Written instruction: Restate all of the entries exactly, dropping any pictures they hold.

Scenes as source code:
━━━━━━━━━━━━━━━━

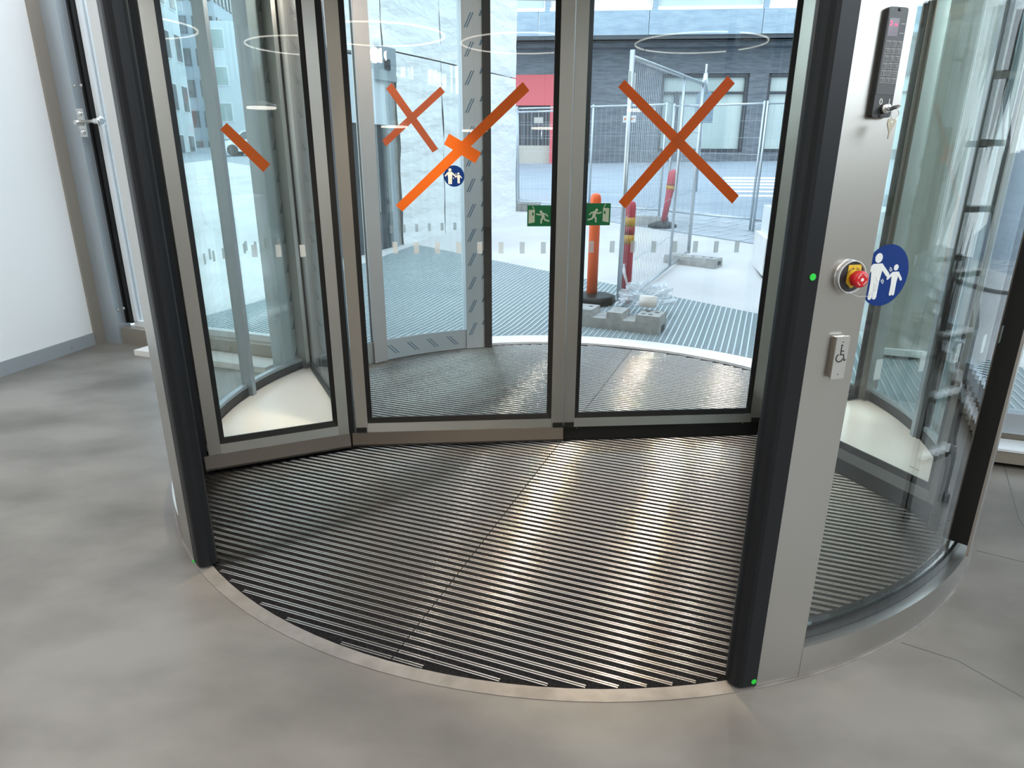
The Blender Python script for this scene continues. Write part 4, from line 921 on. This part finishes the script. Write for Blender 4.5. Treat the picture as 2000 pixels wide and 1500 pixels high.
# white planter at the right
p = GS(1487, 545); u3 = Vector((math.cos(R_(-12)), math.sin(R_(-12)), 0)); v3 = Vector((-u3.y, u3.x, 0))
t = thing('white_planter', 'white block planter at the edge of the right leaf', 'planter', p)
def bl3(a0, a1, b0, b1, h0, h1): return M().prism([tuple((p + u3 * a + v3 * b).xy) for a, b in ((a0, b0), (a1, b0), (a1, b1), (a0, b1))], p.z + h0, p.z + h1)
bl3(0.02, 1.5, 0.02, 1.0, 0.0, 0.04).build('plinth', 'soffit', t); bl3(0, 1.5, 0, 1.0, 0.04, 0.47).build('lower_block', 'stone', t); bl3(0.07, 1.5, 0.0, 1.0, 0.47, 0.80).build('upper_block', 'whitef', t)
p = GS(1752, 700)  # added pillar, darkens the bright view through the right drum glass
t = thing('added_pillar', 'square beige pillar added outside to darken the right drum glass view', 'pillar', p)
M().prism([tuple((p + TD * a + ND * b).xy) for a, b in ((-0.2, 0), (0.28, 0), (0.28, 0.48), (-0.2, 0.48))], p.z + 0.05, 5.2).build('shaft', 'carton', t)
M().prism([tuple((p + TD * a + ND * b).xy) for a, b in ((-0.24, -0.04), (0.32, -0.04), (0.32, 0.52), (-0.24, 0.52))], p.z + 0.03, p.z + 0.08).build('foot_plinth', 'stone', t)
# road sign seen from behind
p = GS(1358, 374); t = thing('road_sign', 'thin pole with the pale grey back of a road sign', 'road sign', p)
zt_, zc = vtop(1379, 125, p), vtop(1376, 165, p)
M().tube([p, Vector((p.x, p.y, zc))], 0.045, 8).build('pole', 'galv', t); M().tube([Vector((p.x, p.y, zc - 0.2)), Vector((p.x, p.y, zc + 0.25))], [0.09, 0.05], 8).build('collar', 'galv', t)
M().tube([Vector((p.x, p.y, zc)), Vector((p.x, p.y, zt_))], 0.024, 6).build('mast_tip', 'galv', t)
FSn = Frame((p.x, p.y - 0.06, 0), (1, 0, 0), (0, -1, 0)); a0, b1 = FSn.uv(1361, 176); a1, b0 = FSn.uv(1391, 240)
rw = (a1 - a0) / 2; M().slab(FSn, [(a0, b0), (a1, b0)] + [(a0 + rw + rw * math.cos(PI * k / 12), b1 - rw + rw * math.sin(PI * k / 12)) for k in range(13)], -0.02, 0.0).build('plate', 'band', t)

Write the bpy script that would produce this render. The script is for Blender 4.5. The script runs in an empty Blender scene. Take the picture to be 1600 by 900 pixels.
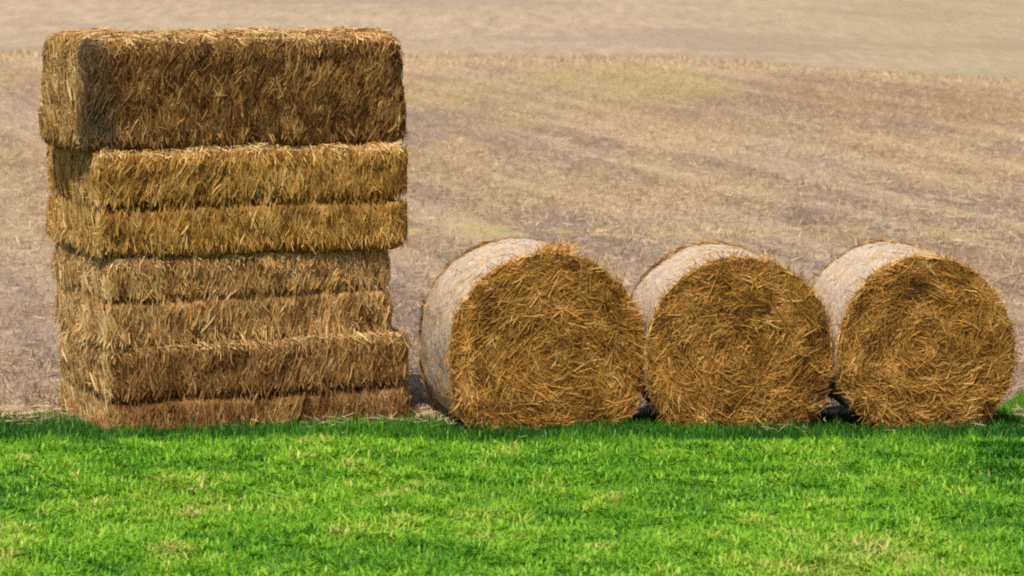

━━━━━━━━━━━━━━━━

Full solution:
The Blender Python script for this scene continues. Write part 4, from line 921 on. This part finishes the script. Write for Blender 4.5. Treat the picture as 2000 pixels wide and 1500 pixels high.
# white planter at the right
p = GS(1487, 545); u3 = Vector((math.cos(R_(-12)), math.sin(R_(-12)), 0)); v3 = Vector((-u3.y, u3.x, 0))
t = thing('white_planter', 'white block planter at the edge of the right leaf', 'planter', p)
def bl3(a0, a1, b0, b1, h0, h1): return M().prism([tuple((p + u3 * a + v3 * b).xy) for a, b in ((a0, b0), (a1, b0), (a1, b1), (a0, b1))], p.z + h0, p.z + h1)
bl3(0.02, 1.5, 0.02, 1.0, 0.0, 0.04).build('plinth', 'soffit', t); bl3(0, 1.5, 0, 1.0, 0.04, 0.47).build('lower_block', 'stone', t); bl3(0.07, 1.5, 0.0, 1.0, 0.47, 0.80).build('upper_block', 'whitef', t)
p = GS(1752, 700)  # added pillar, darkens the bright view through the right drum glass
t = thing('added_pillar', 'square beige pillar added outside to darken the right drum glass view', 'pillar', p)
M().prism([tuple((p + TD * a + ND * b).xy) for a, b in ((-0.2, 0), (0.28, 0), (0.28, 0.48), (-0.2, 0.48))], p.z + 0.05, 5.2).build('shaft', 'carton', t)
M().prism([tuple((p + TD * a + ND * b).xy) for a, b in ((-0.24, -0.04), (0.32, -0.04), (0.32, 0.52), (-0.24, 0.52))], p.z + 0.03, p.z + 0.08).build('foot_plinth', 'stone', t)
# road sign seen from behind
p = GS(1358, 374); t = thing('road_sign', 'thin pole with the pale grey back of a road sign', 'road sign', p)
zt_, zc = vtop(1379, 125, p), vtop(1376, 165, p)
M().tube([p, Vector((p.x, p.y, zc))], 0.045, 8).build('pole', 'galv', t); M().tube([Vector((p.x, p.y, zc - 0.2)), Vector((p.x, p.y, zc + 0.25))], [0.09, 0.05], 8).build('collar', 'galv', t)
M().tube([Vector((p.x, p.y, zc)), Vector((p.x, p.y, zt_))], 0.024, 6).build('mast_tip', 'galv', t)
FSn = Frame((p.x, p.y - 0.06, 0), (1, 0, 0), (0, -1, 0)); a0, b1 = FSn.uv(1361, 176); a1, b0 = FSn.uv(1391, 240)
rw = (a1 - a0) / 2; M().slab(FSn, [(a0, b0), (a1, b0)] + [(a0 + rw + rw * math.cos(PI * k / 12), b1 - rw + rw * math.sin(PI * k / 12)) for k in range(13)], -0.02, 0.0).build('plate', 'band', t)

Write the bpy script that would produce this render. The script is for Blender 4.5. The script runs in an empty Blender scene. Take the picture to be 1600 by 900 pixels.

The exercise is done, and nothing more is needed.